WHAT YOU ARE ASKED TO DO — Leaving the pictures out, print the lines from the first line of the listing through the line containing "link('coupling_nut', bm, M['nut'], hs)", exactly as they read, and no others.

◆ ◆ ◆ ◆ ◆ ◆ ◆

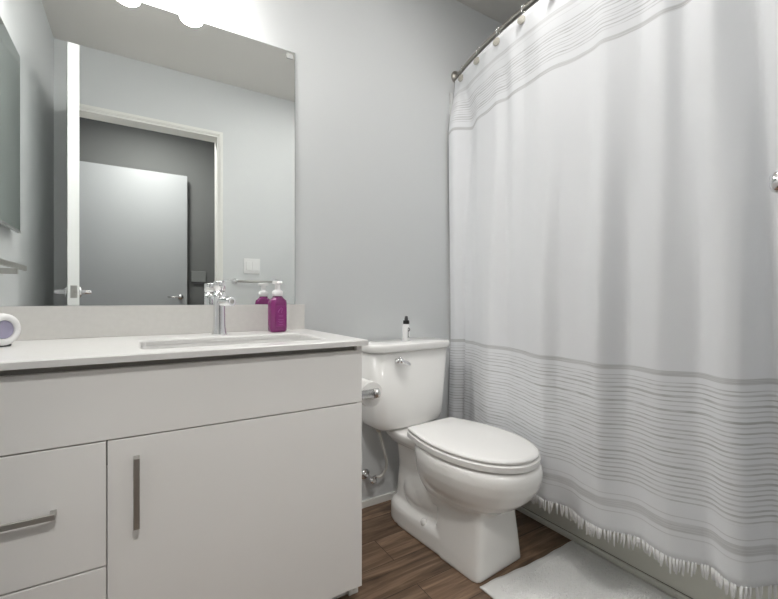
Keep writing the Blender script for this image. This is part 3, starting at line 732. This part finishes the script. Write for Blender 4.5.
# water supply valve and hose
sv = empty('water_supply_valve', 'chrome shut-off valve with pale hose below the toilet tank', 'valve', (0.925, YB, 0.155))
bm = bmesh.new(); lathe(bm, [(0.028, 0.0005), (0.027, 0.004), (0.012, 0.009), (0.0085, 0.010), (0.0085, 0.040)], (0, 0, 0), (0, -1, 0), 24)
link('escutcheon', bm, M['chrome'], sv, smooth=True)
bm = bmesh.new(); lathe(bm, [(0.010, 0.038), (0.012, 0.040), (0.012, 0.066), (0.009, 0.07), (0.006, 0.076)], (0, 0, 0), (0, -1, 0), 20)
tube(bm, [(0, -0.052, 0.0), (0.032, -0.053, 0.002)], [0.010, 0.009], 14)
link('valve_body', bm, M['chrome'], sv, smooth=True)
bm = bmesh.new(); lo = []
for d_, s_ in ((0.074, 0.8), (0.078, 1), (0.086, 1), (0.090, 0.8)):
    lo.append([(0.017 * s_ * math.cos(t_), -d_, 0.012 * s_ * math.sin(t_)) for t_ in [2 * PI * i / 24 for i in range(24)]])
loft(bm, lo); link('valve_handle', bm, M['chrome'], sv, smooth=True)
ht = (0.938 - 0.925, 1.60 - YB, 0.402 - 0.155)
pts = bez((0.032, -0.053, 0.002), (0.075, -0.055, -0.02), (0.085, -0.075, 0.05), (0.06, -0.10, 0.10), 12) + bez((0.06, -0.10, 0.10), (0.042, -0.112, 0.14), (ht[0] + 0.03, ht[1], ht[2] - 0.10), ht, 12)[1:]
bm = bmesh.new(); tube(bm, pts, 0.0065, 12); hs = link('supply_hose', bm, M['hose'], sv, smooth=True)
bm = bmesh.new(); lathe(bm, [(0.009, -0.012), (0.012, -0.006), (0.016, 0.0), (0.016, 0.018), (0.010, 0.020)], ht, (0, 0, 1), 12)
link('coupling_nut', bm, M['nut'], hs)

# toilet paper holder + roll on the vanity's side
tp = empty('toilet_paper_holder', 'chrome toilet paper holder on the right side of the vanity cabinet', 'toilet paper holder', (VX1, 1.205, 0.675))
bm = bmesh.new(); lathe(bm, [(0.024, 0.0005), (0.024, 0.006), (0.0155, 0.008), (0.0155, 0.066)], (0, 0, 0), (1, 0, 0), 32)
link('post', bm, M['satin'], tp, smooth=True)
bm = bmesh.new(); lathe(bm, [(0.0140, 0.066), (0.0140, 0.0685), (0.0165, 0.069), (0.0165, 0.086), (0.0145, 0.088), (0.004, 0.0885)], (0, 0, 0), (1, 0, 0), 32)
link('end_cap', bm, M['satin'], tp, smooth=True)
bm = bmesh.new(); tube(bm, [(0.076, 0.010, 0.0), (0.076, 0.15, 0.0)], 0.0085, 16); link('arm', bm, M['chrome'], tp, smooth=True)
bm = bmesh.new()
seg = 40; loA = []
for r_, y_ in ((0.019, 0.0), (0.044, 0.0), (0.044, 0.10), (0.019, 0.10)):
    loA.append([(r_ * math.cos(2 * PI * i / seg), y_, r_ * math.sin(2 * PI * i / seg)) for i in range(seg)])
rows = loft(bm, loA, cap=False)
for i in range(seg): bm.faces.new((rows[-1][i], rows[-1][(i + 1) % seg], rows[0][(i + 1) % seg], rows[0][i]))
tr_ = empty('toilet_paper_roll', 'white toilet paper roll on the chrome holder beside the vanity cabinet', 'toilet paper', (VX1 + 0.076, 1.232, 0.6645))
link('paper', bm, M['paper'], tr_, smooth=False, bevel=0.001)

# spray bottle on the tank lid
sp = empty('spray_bottle', 'small white bottle with black spray cap on the toilet tank lid', 'spray bottle', (1.088, 1.595, 0.8008), math.radians(-25))
bm = bmesh.new(); lathe(bm, [(0.0165, 0.0), (0.0178, 0.003), (0.0178, 0.068), (0.0165, 0.074), (0.0120, 0.079), (0.0115, 0.082)], (0, 0, 0), (0, 0, 1), 32)
bt = link('bottle', bm, M['plastic'], sp, smooth=True)
bm = bmesh.new(); lathe(bm, [(0.0145, 0.080), (0.0150, 0.081), (0.0150, 0.096), (0.0140, 0.097)], (0, 0, 0), (0, 0, 1), 28); link('cap_collar', bm, M['black'], sp, smooth=True)
bm = bmesh.new(); lathe(bm, [(0.0088, 0.097), (0.0085, 0.104), (0.0068, 0.116), (0.0050, 0.1175)], (0, 0, 0), (0, 0, 1), 20)
tube(bm, [(0, -0.005, 0.110), (0, -0.0105, 0.110)], 0.0025, 8); link('nozzle', bm, M['darkgrey'], sp, smooth=True)
bm = bmesh.new()
def onb(a, z): a = math.radians(a); return (0.0182 * math.sin(a), -0.0182 * math.cos(a), z)
tube(bm, [onb(20, z / 1000) for z in range(14, 62, 4)], 0.0014, 6)
tube(bm, [onb(20 + 34 * math.sin(PI * i / 10), 0.060 - 0.016 * i / 10 + 0.002) for i in range(11)], 0.0024, 6)
tube(bm, [onb(20 + a, 0.022 - a * 0.0002) for a in range(0, 40, 6)], 0.0008, 6)
link('printed_emblem', bm, M['darkgrey'], bt)

# ------------------------------------------------------------------ bath mat
mt = empty('bath_mat', 'white fluffy bath mat on the wood floor between toilet and tub', 'bath mat', (1.255, 0.60, 0.0))
RX0, RX1, RY0, RY1 = 1.000, 1.515, 0.16, 1.015
bm = bmesh.new()
NXm, NYm = 40, 60
g = []
for i in range(NXm + 1):
    r = []
    for j in range(NYm + 1):
        u, v = i / NXm, j / NYm
        x_ = RX0 + (RX1 - RX0) * u; y_ = RY0 + (RY1 - RY0) * v
        x_ += 0.004 * math.sin(v * 9) * (1 - u); y_ += (0.004 * math.sin(u * 7 + 1) - 0.008 * u) * v
        ed = min(u * NXm, (1 - u) * NXm, v * NYm, (1 - v) * NYm) / 3.0
        z = 0.006 + 0.008 * min(1, ed) + 0.0015 * math.sin(x_ * 60) * math.cos(y_ * 43)
        r.append(bm.verts.new((x_ - 1.255, y_ - 0.60, z)))
    g.append(r)
for i in range(NXm):
    for j in range(NYm): bm.faces.new((g[i][j], g[i + 1][j], g[i + 1][j + 1], g[i][j + 1]))
ext = bmesh.ops.extrude_face_region(bm, geom=bm.faces[:])
for v in [e for e in ext['geom'] if isinstance(e, bmesh.types.BMVert)]: v.co.z = 0.0004
link('mat_base', bm, M['rugbase'], mt, smooth=True)
bm = bmesh.new(); rng = random.Random(3)
for i in range(26000):
    x_ = rng.uniform(RX0 + 0.045, RX1 - 0.045); y_ = rng.uniform(RY0 + 0.03, RY1 - 0.045)
    h = rng.uniform(0.003, 0.0075); a = rng.uniform(0, 2 * PI); r_ = rng.uniform(0.0032, 0.0055); le = rng.uniform(0, 0.004); b_ = rng.uniform(0, 2 * PI)
    bx, by = x_ - 1.255, y_ - 0.60
    z0 = 0.012
    vs = [bm.verts.new((bx + r_ * math.cos(a + q), by + r_ * math.sin(a + q), z0)) for q in (0, 2.09, 4.18)]
    m_ = [bm.verts.new((bx + le * 0.6 * math.cos(b_) + r_ * 0.6 * math.cos(a + q), by + le * 0.6 * math.sin(b_) + r_ * 0.6 * math.sin(a + q), z0 + h * 0.7)) for q in (0, 2.09, 4.18)]
    tpv = bm.verts.new((bx + le * math.cos(b_), by + le * math.sin(b_), z0 + h))
    for q in range(3):
        p = (q + 1) % 3; bm.faces.new((vs[q], vs[p], m_[p], m_[q])); bm.faces.new((m_[q], m_[p], tpv))
pl = link('pile', bm, M['rug'], mt, smooth=True); pl['kind'] = 'stuff'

◆ ◆ ◆ ◆ ◆ ◆ ◆

SOLUTION TO THIS PROBLEM —
Keep writing the Blender script for this image. This is part 3, starting at line 732. This part finishes the script. Write for Blender 4.5.
# water supply valve and hose
sv = empty('water_supply_valve', 'chrome shut-off valve with pale hose below the toilet tank', 'valve', (0.925, YB, 0.155))
bm = bmesh.new(); lathe(bm, [(0.028, 0.0005), (0.027, 0.004), (0.012, 0.009), (0.0085, 0.010), (0.0085, 0.040)], (0, 0, 0), (0, -1, 0), 24)
link('escutcheon', bm, M['chrome'], sv, smooth=True)
bm = bmesh.new(); lathe(bm, [(0.010, 0.038), (0.012, 0.040), (0.012, 0.066), (0.009, 0.07), (0.006, 0.076)], (0, 0, 0), (0, -1, 0), 20)
tube(bm, [(0, -0.052, 0.0), (0.032, -0.053, 0.002)], [0.010, 0.009], 14)
link('valve_body', bm, M['chrome'], sv, smooth=True)
bm = bmesh.new(); lo = []
for d_, s_ in ((0.074, 0.8), (0.078, 1), (0.086, 1), (0.090, 0.8)):
    lo.append([(0.017 * s_ * math.cos(t_), -d_, 0.012 * s_ * math.sin(t_)) for t_ in [2 * PI * i / 24 for i in range(24)]])
loft(bm, lo); link('valve_handle', bm, M['chrome'], sv, smooth=True)
ht = (0.938 - 0.925, 1.60 - YB, 0.402 - 0.155)
pts = bez((0.032, -0.053, 0.002), (0.075, -0.055, -0.02), (0.085, -0.075, 0.05), (0.06, -0.10, 0.10), 12) + bez((0.06, -0.10, 0.10), (0.042, -0.112, 0.14), (ht[0] + 0.03, ht[1], ht[2] - 0.10), ht, 12)[1:]
bm = bmesh.new(); tube(bm, pts, 0.0065, 12); hs = link('supply_hose', bm, M['hose'], sv, smooth=True)
bm = bmesh.new(); lathe(bm, [(0.009, -0.012), (0.012, -0.006), (0.016, 0.0), (0.016, 0.018), (0.010, 0.020)], ht, (0, 0, 1), 12)
link('coupling_nut', bm, M['nut'], hs)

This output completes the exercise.